Monkeys gone wild

Sankar Masthri is a monkey catcher. It says so on his business card.

"Monkey, Dog Hunter," it reads, together with little drawings of his targets and his cell phone number. The phone's ringing a lot these days, as India's capital tries to rid itself of an exploding primate population that's accused of all kinds of mayhem.

"Problem is, monkeys [are] getting smart," Masthri said, as we watched from a distance as one audacious monkey leaned inside a cage baited with bananas and made away with the food before Masthri could pull a wire to close the hatch and trap it.

Monkey hunters are paid 450 rupees (around $11) per monkey, a good rate by local standards. The monkeys are taken to reserves outside the city after they are caught. Masthri claimed to have caught scores in recent days, but the day we joined him was clearly slow going.

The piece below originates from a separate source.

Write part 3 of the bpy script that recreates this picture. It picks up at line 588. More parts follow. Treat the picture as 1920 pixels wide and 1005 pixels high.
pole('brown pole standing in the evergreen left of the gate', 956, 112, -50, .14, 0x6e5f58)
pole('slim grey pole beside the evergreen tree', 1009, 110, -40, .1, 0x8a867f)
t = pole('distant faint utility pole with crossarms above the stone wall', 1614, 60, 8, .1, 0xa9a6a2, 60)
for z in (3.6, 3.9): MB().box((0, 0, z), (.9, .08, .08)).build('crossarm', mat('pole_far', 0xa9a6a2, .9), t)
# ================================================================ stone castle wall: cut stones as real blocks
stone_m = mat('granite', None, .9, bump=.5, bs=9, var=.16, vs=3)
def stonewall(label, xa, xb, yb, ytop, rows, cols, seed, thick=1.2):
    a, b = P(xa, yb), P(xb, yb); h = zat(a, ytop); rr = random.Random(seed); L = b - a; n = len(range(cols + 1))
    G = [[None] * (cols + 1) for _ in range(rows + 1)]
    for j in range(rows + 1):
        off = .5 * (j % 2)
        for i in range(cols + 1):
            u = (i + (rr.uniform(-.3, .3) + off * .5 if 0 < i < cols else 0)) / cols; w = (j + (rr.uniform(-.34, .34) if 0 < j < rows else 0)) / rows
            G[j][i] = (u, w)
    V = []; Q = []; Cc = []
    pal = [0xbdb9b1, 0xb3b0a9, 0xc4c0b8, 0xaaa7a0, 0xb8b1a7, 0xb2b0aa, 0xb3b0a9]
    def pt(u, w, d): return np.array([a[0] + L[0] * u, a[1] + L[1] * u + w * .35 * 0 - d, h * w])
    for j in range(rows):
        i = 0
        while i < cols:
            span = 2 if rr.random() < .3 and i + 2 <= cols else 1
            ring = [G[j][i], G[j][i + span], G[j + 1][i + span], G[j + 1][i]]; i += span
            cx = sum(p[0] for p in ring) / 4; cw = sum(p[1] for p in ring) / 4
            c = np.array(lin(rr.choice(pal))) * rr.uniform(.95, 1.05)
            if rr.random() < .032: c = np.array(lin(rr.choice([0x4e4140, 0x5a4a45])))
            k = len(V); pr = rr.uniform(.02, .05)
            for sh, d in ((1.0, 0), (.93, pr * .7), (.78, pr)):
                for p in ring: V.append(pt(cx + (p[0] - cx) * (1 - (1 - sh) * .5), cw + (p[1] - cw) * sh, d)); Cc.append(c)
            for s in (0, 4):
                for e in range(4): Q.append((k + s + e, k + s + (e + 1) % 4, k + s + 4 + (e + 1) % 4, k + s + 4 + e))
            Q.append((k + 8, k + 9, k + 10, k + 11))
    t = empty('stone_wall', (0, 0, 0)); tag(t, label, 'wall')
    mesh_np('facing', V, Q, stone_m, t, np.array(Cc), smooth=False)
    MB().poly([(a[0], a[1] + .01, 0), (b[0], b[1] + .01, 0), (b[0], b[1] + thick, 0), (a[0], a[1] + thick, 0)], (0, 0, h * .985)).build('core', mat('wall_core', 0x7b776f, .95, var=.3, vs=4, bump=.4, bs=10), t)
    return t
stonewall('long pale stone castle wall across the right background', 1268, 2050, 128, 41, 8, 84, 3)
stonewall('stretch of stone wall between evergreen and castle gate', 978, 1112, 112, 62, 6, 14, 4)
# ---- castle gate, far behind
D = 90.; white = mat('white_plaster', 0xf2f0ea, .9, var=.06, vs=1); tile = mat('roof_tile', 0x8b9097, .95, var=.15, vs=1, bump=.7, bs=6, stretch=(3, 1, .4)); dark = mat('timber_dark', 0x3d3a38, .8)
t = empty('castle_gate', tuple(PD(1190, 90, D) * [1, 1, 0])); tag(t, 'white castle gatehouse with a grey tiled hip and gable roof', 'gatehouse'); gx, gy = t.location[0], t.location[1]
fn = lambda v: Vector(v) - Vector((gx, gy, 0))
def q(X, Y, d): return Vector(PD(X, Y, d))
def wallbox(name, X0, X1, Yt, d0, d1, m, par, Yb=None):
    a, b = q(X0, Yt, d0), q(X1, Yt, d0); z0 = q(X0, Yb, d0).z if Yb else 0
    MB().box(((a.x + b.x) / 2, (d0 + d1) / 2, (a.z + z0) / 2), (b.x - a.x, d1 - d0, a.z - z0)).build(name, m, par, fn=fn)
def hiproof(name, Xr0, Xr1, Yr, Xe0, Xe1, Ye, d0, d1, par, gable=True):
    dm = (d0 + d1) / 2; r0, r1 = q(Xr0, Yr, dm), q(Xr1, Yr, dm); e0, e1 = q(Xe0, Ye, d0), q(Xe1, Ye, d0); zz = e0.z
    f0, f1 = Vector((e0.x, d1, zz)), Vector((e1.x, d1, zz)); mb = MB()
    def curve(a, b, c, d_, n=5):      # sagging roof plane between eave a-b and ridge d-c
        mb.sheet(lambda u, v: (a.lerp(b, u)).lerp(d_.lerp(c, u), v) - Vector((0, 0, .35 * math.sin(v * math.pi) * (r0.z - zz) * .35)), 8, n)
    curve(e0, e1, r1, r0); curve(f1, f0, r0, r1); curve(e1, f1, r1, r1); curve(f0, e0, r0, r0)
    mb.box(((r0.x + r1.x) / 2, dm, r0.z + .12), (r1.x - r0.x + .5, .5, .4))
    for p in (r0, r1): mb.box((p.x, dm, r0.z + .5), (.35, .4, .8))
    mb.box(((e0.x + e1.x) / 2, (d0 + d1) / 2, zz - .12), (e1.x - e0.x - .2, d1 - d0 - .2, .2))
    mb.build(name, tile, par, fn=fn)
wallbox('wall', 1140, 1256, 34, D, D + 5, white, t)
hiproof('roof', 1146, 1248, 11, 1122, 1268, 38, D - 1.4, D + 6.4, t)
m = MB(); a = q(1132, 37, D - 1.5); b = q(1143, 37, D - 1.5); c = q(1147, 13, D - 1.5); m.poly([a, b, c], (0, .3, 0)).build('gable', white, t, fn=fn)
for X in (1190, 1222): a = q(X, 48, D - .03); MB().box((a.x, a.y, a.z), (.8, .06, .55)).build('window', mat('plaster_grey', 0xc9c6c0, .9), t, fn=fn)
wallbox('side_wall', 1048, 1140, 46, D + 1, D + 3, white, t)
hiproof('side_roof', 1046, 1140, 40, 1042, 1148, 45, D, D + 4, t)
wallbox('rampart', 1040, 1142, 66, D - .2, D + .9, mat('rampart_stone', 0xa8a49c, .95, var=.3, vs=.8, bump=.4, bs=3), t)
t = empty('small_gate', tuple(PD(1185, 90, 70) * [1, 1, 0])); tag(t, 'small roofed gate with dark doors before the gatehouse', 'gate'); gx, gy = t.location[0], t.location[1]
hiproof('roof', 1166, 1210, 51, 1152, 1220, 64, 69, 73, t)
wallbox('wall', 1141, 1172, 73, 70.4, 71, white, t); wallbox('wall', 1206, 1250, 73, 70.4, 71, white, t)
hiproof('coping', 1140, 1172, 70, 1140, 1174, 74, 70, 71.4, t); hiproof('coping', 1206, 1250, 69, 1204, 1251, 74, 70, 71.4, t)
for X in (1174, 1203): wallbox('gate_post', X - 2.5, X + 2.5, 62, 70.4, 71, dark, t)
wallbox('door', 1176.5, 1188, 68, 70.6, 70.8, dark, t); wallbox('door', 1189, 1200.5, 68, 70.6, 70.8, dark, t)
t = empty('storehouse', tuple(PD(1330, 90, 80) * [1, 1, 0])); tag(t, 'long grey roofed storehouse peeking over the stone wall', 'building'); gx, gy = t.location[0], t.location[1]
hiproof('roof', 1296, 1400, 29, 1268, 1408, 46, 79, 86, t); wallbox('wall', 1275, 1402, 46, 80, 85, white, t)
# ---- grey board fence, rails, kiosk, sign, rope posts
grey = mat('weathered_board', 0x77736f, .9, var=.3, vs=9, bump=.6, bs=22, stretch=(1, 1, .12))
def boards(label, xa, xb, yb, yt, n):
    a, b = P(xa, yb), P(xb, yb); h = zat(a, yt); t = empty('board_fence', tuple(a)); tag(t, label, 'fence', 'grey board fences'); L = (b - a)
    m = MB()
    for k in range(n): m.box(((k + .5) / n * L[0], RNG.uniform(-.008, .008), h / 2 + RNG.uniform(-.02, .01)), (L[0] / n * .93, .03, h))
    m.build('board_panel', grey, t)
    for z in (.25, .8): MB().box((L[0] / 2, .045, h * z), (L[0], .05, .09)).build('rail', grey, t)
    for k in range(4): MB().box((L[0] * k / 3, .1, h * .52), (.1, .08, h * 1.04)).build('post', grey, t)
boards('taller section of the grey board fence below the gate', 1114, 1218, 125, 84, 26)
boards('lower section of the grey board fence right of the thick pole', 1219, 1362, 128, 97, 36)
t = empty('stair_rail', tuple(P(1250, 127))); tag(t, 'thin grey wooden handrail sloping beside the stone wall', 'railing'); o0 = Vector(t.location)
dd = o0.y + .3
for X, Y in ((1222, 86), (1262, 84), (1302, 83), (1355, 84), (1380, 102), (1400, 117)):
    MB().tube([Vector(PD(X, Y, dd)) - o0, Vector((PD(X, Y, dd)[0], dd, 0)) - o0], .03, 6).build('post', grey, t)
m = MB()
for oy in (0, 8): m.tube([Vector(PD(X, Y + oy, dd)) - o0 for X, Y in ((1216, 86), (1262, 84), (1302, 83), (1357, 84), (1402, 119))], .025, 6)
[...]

"Smart monkey," he repeated, shaking his head and again taking cover behind a bush, wire in hand.

'Marauding monkeys'

There are an estimated 20,000 monkeys in Delhi, and the effort to get rid of them has taken on new urgency after the deputy mayor of Delhi plunged to his death in October while trying to fend off a group of primates on his balcony.  

"Marauding monkeys kill deputy mayor," screamed one newspaper headline. The media was soon filled with lurid tales of monkeys terrorizing the city.

Later, a group of monkeys went on a rampage in a low-income neighborhood, injuring more than 20 people, mostly children. Residents claimed the monkeys tried to snatch the children.

"We have lost our dear deputy mayor," Aarti Mehra, the mayor of Delhi, told me shortly after ordering extra teams of monkey hunters. "This menace must stop."

Anybody who feeds the monkeys will be fined, she says, though more drastic action against the primates – culling, for instance – isn't really an option since the monkey is revered by the Hindu religion. The monkey God, Hanuman, represents strength.

Do not provoke an angry monkey

To add insult to injury, monkeys have taken a liking to the main government buildings in Delhi, where on most days large troops of them can be seen scaling fences and roofs, sitting provocatively on top of signs reading "Government of India."  Several recently broke into the Defense Department, fleeing with confidential documents, which were found scattered over the streets.

They were even declared a security threat recently, amid dark murmurings of a possible Pakistan connection.

Some government ministries and foreign embassies have brought in langurs, which are lanky, aggressive monkeys that scare away those causing problems. The langurs patrol middle-class and diplomatic districts.

"We've had no problem since we deployed the langur wallah," one woman told me in the front yard of her large house, near the park where Masthri was working. "Before they would go to the roof and throw off the pots. They'd tear our clothes from the line. They'd sit on the gate and shake it. We couldn't go out. The kids couldn't play."

I can testify that the monkeys can be pretty scary. We filmed a stand- up, a clip of me talking to the camera in the park, as I strolled through a bunch of them on a path. As we finished, a pretty angry pair of monkeys confronted me, baring their teeth. I made a pretty rapid exit, with    Masthri urging me to avoid even looking at them. He told me that under no circumstance should you confront an angry monkey. Luckily that was the last thing on my mind.

Animal rights activists oppose efforts

Plenty of people believe monkeys are getting a bad rap and that the real problem is one of man, not monkey.

Delhi is a rapidly growing city. Urbanization is eating into the forest areas where the monkeys used to live. With so much of their habitat destroyed by man, they're heading to the city.

Animal rights activists claim the monkey catchers are making matters worse by splitting up families.

"They get aggressive when you split up a troop," according to Sonya Ghosh, an animal rights campaigner who is working with the government on the city's simian crackdown.

First catch of the day

In the park, Masthri eventually got his first catch of the day, with the door of his cage crashing down behind a monkey that pushed its luck too far. It started thrashing around, shaking the cage. 

Outside, perhaps 20 others looked on from the trees and the edge of the path. One of them sat on a water tap, nonchalantly turning it on for a drink, then off again.

"They're getting clever," Masthri repeated. "We'll have to try a new area."

Of course, there are no shortages of areas, and the $11 bounty for each monkey gives him plenty of incentive. But a morning with the monkey hunters does leave you wondering whether the monkeys are not adapting better to the city than the city is to them.